AIM OF THE TASK: Extract each line of the data and write it out again exactly.

COLLECTED DATA:

━━━━━━━━━━━━━━━━━━━━━━━━━━━━━━

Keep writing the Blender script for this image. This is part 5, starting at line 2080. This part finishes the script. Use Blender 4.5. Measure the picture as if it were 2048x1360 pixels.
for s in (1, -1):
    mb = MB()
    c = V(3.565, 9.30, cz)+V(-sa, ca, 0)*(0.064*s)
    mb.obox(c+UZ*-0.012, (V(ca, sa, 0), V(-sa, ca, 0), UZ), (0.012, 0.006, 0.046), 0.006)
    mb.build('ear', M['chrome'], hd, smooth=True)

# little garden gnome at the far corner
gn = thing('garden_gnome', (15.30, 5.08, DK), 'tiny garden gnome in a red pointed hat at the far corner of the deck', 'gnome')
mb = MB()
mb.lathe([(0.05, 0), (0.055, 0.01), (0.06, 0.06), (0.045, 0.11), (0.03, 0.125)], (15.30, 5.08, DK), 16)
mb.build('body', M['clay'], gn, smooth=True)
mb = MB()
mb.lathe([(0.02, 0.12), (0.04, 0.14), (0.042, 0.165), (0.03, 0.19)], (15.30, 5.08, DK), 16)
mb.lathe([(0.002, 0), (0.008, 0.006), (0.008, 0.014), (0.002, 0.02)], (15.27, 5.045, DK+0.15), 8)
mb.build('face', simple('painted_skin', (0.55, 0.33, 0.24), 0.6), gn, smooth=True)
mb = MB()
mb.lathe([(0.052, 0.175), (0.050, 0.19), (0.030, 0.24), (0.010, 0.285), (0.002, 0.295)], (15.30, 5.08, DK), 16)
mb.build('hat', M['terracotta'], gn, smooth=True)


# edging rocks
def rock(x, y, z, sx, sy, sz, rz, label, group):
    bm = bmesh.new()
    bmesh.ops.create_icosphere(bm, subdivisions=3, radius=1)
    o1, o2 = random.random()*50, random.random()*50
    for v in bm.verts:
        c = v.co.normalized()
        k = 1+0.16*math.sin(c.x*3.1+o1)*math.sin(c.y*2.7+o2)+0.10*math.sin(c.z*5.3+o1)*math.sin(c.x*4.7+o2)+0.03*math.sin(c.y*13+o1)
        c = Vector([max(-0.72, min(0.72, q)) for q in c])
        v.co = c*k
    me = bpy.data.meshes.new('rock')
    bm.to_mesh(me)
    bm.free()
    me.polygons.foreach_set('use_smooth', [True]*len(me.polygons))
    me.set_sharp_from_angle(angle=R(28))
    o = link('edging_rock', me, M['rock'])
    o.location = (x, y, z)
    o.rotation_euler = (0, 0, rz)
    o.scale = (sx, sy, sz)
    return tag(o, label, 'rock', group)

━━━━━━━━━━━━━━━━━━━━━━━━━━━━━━

FULL SOLUTION:
Keep writing the Blender script for this image. This is part 5, starting at line 2080. This part finishes the script. Use Blender 4.5. Measure the picture as if it were 2048x1360 pixels.
for s in (1, -1):
    mb = MB()
    c = V(3.565, 9.30, cz)+V(-sa, ca, 0)*(0.064*s)
    mb.obox(c+UZ*-0.012, (V(ca, sa, 0), V(-sa, ca, 0), UZ), (0.012, 0.006, 0.046), 0.006)
    mb.build('ear', M['chrome'], hd, smooth=True)

# little garden gnome at the far corner
gn = thing('garden_gnome', (15.30, 5.08, DK), 'tiny garden gnome in a red pointed hat at the far corner of the deck', 'gnome')
mb = MB()
mb.lathe([(0.05, 0), (0.055, 0.01), (0.06, 0.06), (0.045, 0.11), (0.03, 0.125)], (15.30, 5.08, DK), 16)
mb.build('body', M['clay'], gn, smooth=True)
mb = MB()
mb.lathe([(0.02, 0.12), (0.04, 0.14), (0.042, 0.165), (0.03, 0.19)], (15.30, 5.08, DK), 16)
mb.lathe([(0.002, 0), (0.008, 0.006), (0.008, 0.014), (0.002, 0.02)], (15.27, 5.045, DK+0.15), 8)
mb.build('face', simple('painted_skin', (0.55, 0.33, 0.24), 0.6), gn, smooth=True)
mb = MB()
mb.lathe([(0.052, 0.175), (0.050, 0.19), (0.030, 0.24), (0.010, 0.285), (0.002, 0.295)], (15.30, 5.08, DK), 16)
mb.build('hat', M['terracotta'], gn, smooth=True)


# edging rocks
def rock(x, y, z, sx, sy, sz, rz, label, group):
    bm = bmesh.new()
    bmesh.ops.create_icosphere(bm, subdivisions=3, radius=1)
    o1, o2 = random.random()*50, random.random()*50
    for v in bm.verts:
        c = v.co.normalized()
        k = 1+0.16*math.sin(c.x*3.1+o1)*math.sin(c.y*2.7+o2)+0.10*math.sin(c.z*5.3+o1)*math.sin(c.x*4.7+o2)+0.03*math.sin(c.y*13+o1)
        c = Vector([max(-0.72, min(0.72, q)) for q in c])
        v.co = c*k
    me = bpy.data.meshes.new('rock')
    bm.to_mesh(me)
    bm.free()
    me.polygons.foreach_set('use_smooth', [True]*len(me.polygons))
    me.set_sharp_from_angle(angle=R(28))
    o = link('edging_rock', me, M['rock'])
    o.location = (x, y, z)
    o.rotation_euler = (0, 0, rz)
    o.scale = (sx, sy, sz)
    return tag(o, label, 'rock', group)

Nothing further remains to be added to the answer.